Rebalancing landscapes

Kakadu fire management officer Anna Pickworth said wet-season burns could "reduce the flammability of the landscape over time" by burning new speargrass growth before it seeded.

She said native speargrasses were thought to have become unnaturally dominant when Aboriginal people were forced from their lands and traditional burning practices were disrupted.

"When people were moved off country to missions and stations, there were a lot of frequent and probably mostly hot fires … and that promoted speargrass to become more dominant," she says.

"That's why we're using wet-season burning as a technique to reduce that speargrass over time."

She said Kakadu burned about 35 per cent of the park's almost 20,000 square kilometres each year, with about 4 to 5 per cent burned during the wet season.

"Over the years, if you do really good, early dry-season burning and wet-season burning, you can bring much more diversity into the landscape, more barriers to fire," she says.

"As the country becomes less flammable in general over time, then we may be able to burn less of the park each year."

Rangers conduct burns on ground and from helicopters. (Supplied: Parks Australia)

Tackling climate change 

Further south on Jawoyn country at Nitmiluk National Park, rangers have scaled up their wet-season burning in recent years — including for some of the park's spinifex country.

"There are really important conservation values in the sandstone heath, and a lot of threatened species," fire program manager Ben Lewis says.

"We burn it in the wet season to try and keep the scale and intensity of the fires down and reduce the fire risk later on in the year when it can be vulnerable to lightning."

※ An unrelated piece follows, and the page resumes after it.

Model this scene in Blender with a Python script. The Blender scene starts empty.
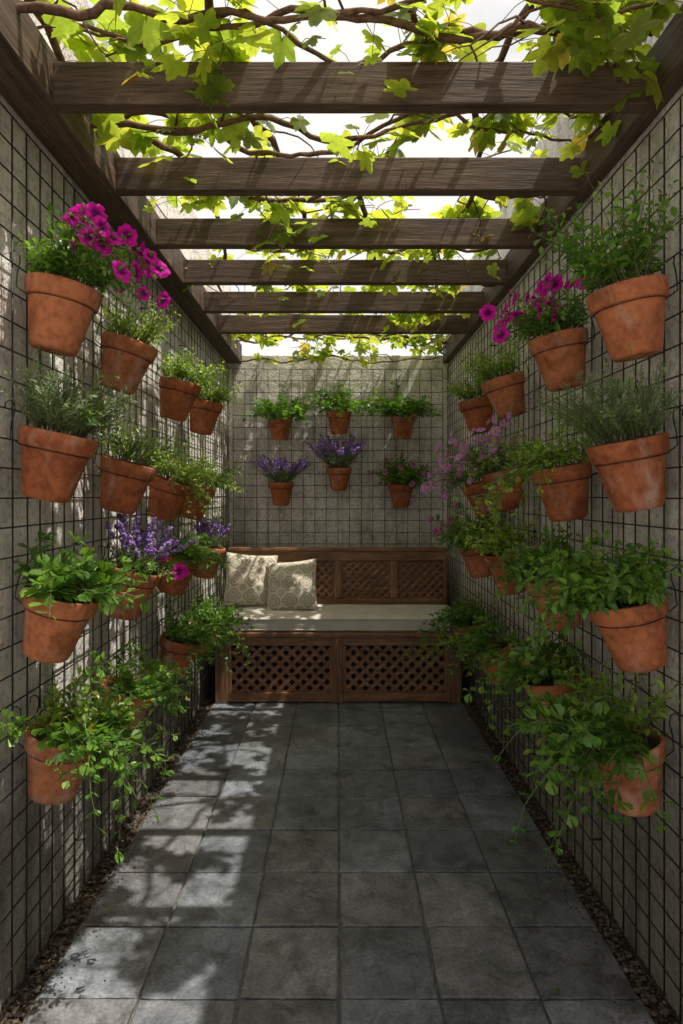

Ben Lewis says wet-season burning was another tool for rangers to manage fire in a changing climate.

"[It's important to have] a lot of strategies up your sleeve to be able to respond to [climate] variability."

Fire management is becoming more critical as the world warmed. (ABC Rural: Max Rowley)

Anna Pickworth said climate change was making fire management even "more critical".

"The landscape is getting hotter and drier, and the wet season is actually getting a little bit bigger, but over a shorter period of time."

"So it just makes it much more important to do all our early dry-season burning and our wet-season burning."

Over the last decade, more and more Indigenous ranger groups in the Top End have become involved in savanna-burning programs to reduce hot, uncontrolled fires late in the year.

Rohan Fisher, from the fire-tracking website NAFI, said the increase in early burning had resulted in a "massive reduction" in fire across the north.

"If we compare fire frequency for the seven years from 2000 to 2006 with fire frequency more recently, we see over 650,000 square kilometres of country with less fire than there used to be," he says.

"That's an area almost three times the size of Victoria with less fire.

"On a global scale, that's a remarkable outcome."